Pasos al frente
Desprestigiada durante los años en que parecía que todo iba sobre ruedas, la idea del compromiso ha recobrado actualidad por causa de la crisis no sólo económica, los cambios en el panorama político o una demanda general de regeneración, ampliamente compartida, que exige de los ciudadanos —no sólo de los escritores e intelectuales— una mayor atención a los asuntos públicos. Tome o no la forma de una militancia expresa e independientemente de la orientación ideológica que adopte, esa voluntad de intervenir o de posicionarse ante los problemas comunes reabre el viejo debate en torno a la función social de la literatura y al papel que quienes se dedican a ella pueden ejercer como pedagogos, analistas o agitadores, tanto en sus obras como desde las tribunas.
La crisis, afirma Victoria Camps, ha actuado como revulsivo y puesto de manifiesto la necesidad de un rearme moral. Entrevistada por Guillermo Busutil, la pensadora reivindica una ética de la virtud que, partiendo del ámbito de la educación, debe extenderse al conjunto de la sociedad para convertirla en transmisora de los valores cívicos que permiten la convivencia. A los momentos de desencanto, apatía o indiferencia, sostiene Camps, suceden otros de movilización en los que “volvemos a armarnos políticamente” y se impone, sobre la tendencia individualista, un deseo de cooperación que lleva a reclamar derechos colectivos, sin olvidar que estos conllevan obligaciones o responsabilidades. Malraux, Camus, Cortázar o Vargas Llosa son algunos de los autores citados por José Andrés Rojo para ejemplificar la figura del escritor comprometido, que alcanzó su máximo predicamento en los años de la Guerra Fría —la época del mandarinato de Sartre, con sus luces y sus sombras— y cuyo ascendiente o credibilidad serán tanto mayores cuanto más capaz sea de mantener su independencia, huyendo del alineamiento visceral o la consigna partidista.
Toda literatura, empieza por decir Marta Sanz, es literatura comprometida y la ideología, de forma consciente o indeliberada, impregna cualquier discurso. Convertida en objeto de consumo o en mero espectáculo, la cultura se transforma en algo inocuo.

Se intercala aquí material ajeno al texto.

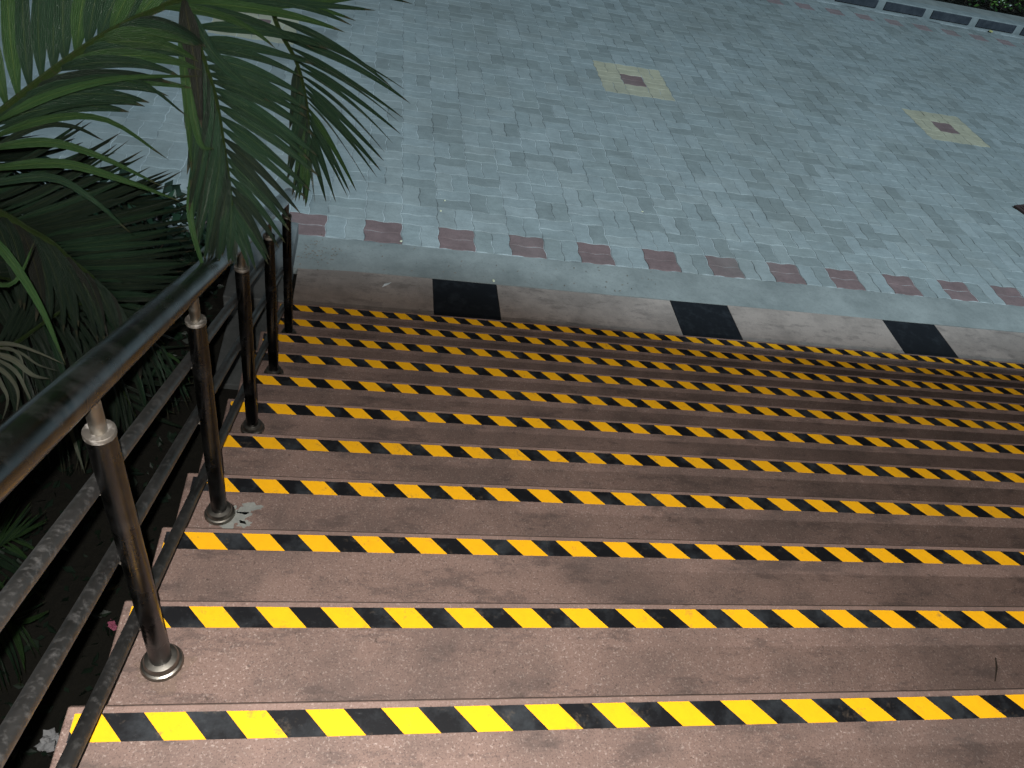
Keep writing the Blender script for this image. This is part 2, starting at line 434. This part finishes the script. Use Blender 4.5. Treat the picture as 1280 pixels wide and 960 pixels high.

Desechando la complacencia o el falso altruismo, propio de las conciencias autosatisfechas, las escrituras políticas se distinguen por una “lucidez dolorosa” que no precisa del marco realista —sólo una posibilidad entre otras— para cumplir su objetivo de desvelar contradicciones y mostrar el modo a veces invisible en que los poderes transmiten las ideas dominantes. No todas ellas, sin embargo, parten de presupuestos radicales o vinculados al imaginario de la izquierda y existe, como señala Ignacio Peyró, una tradición moderantista que toma sus referentes de la órbita liberal-conservadora, escéptica respecto a los beneficios de las utopías redentoras y partidaria de la transacción o de la reforma como las vías más adecuadas para el buen gobierno.
De una figura tan alejada de la imagen habitual del escritor comprometido como Juan Ramón Jiménez, paradigma del poeta puro, habla Álvaro Pombo, para defender que no hay una oposición estricta entre la dedicación exclusiva de un autor a su obra y su vinculación a la sociedad de la que forma parte. No es necesario que se ocupe de temas candentes o relacionados con la actualidad contemporánea. Más que otros que pasaban por ejemplos de sensibilidad social, sin obediencias ni servidumbres, Juan Ramón se mantuvo fiel a su idea de la poesía sin por ello dar la espalda a los problemas de su tiempo. Cuando la ocasión lo requiere, hay muchas maneras de dar un paso al frente.